On Jan 20, 2014, at 10:27 AM, Tony Finch wrote:

> Warner Losh <i...@bsdimp.com> wrote:
>> On Jan 18, 2014, at 1:52 PM, Stephen Scott wrote:
> 
>>> The basis of my understanding is that UTC is a timescale that:
>>> -    progresses at a rate of the second (SI) and has done so since 
>>> 1972-01-01.
>>> -    is expressed as a count in the form of date, hours, minutes and 
>>> seconds;
>>> -    is continuous other than the discontinuities resulting from leap 
>>> second corrections;
>> 
>> To pick a pedantic nit: It is continuous. No "other than". UTC is a
>> continuous time scale. It has a non-uniform radix that is expressed at
>> the leap seconds when its rules for labeling seconds changes slightly to
>> label the leap second 23:59:60. The timescale has a discontinuity when
>> there's a phase jump. UTC does not have phase jumps, even if it chooses
>> a non-traditional time to label some of its seconds once every year and
>> a half or two.
> 
> I think it is reasonable to say that UTC's labelling of seconds is
> discontinuous. For timescales that use simple ancient sexagesimal notation
> you can write down some straightforward formulae mapping between a count
> of seconds and a broken down time. If you try to do the same for UTC you
> have to write down something that is piecewise linear with exceptions. It
> isn't a continuous map like other timescales.

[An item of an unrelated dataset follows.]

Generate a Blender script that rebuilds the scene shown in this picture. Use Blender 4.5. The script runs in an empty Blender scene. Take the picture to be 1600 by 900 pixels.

UTC defines second labeling such that it isn't technically discontinuous. It is 
an irregular radix that requires non-naieve math to properly convert to a 
count. UTC broke with thousands (or at the very least hundreds[*]) of years of 
time keeping practice by making what had been a completely regular radix 
notation for the time and converted to an irregular radix with known rules, but 
no known schedule.

Still a pain no matter what you call it.

Warner

[*] An interesting side note about days: The ancient Egyptians regarded light 
and night as two separate realms rather than as being two halves of the same 
day. The notion of the synodic day thus dates only from the new kingdom, 
somewhere around 1400BC where the two different realms, each governed by 12 
starts was replaced by a system that unified them under 24 stars 
(http://www.scientificamerican.com/article/experts-time-division-days-hours-minutes/).
 It wasn't until the Greeks around 100BC that we see the hours becoming fixed 
length (although average people used seasonally varying hours for hundreds of 
years after this: not until mechanical clocks of the 14th century did this 
stop). From the 16th century until 1972, though, minutes and seconds were 
uniform set by the fixed hour. So although sexagesimal notation for time was 
invented thousands of years ago around the birth of Christ, it wasn't until 
really good mechanical clocks of the 16th century that one could say that the
  radix was truly fixed. Which leads me to why I equivocated.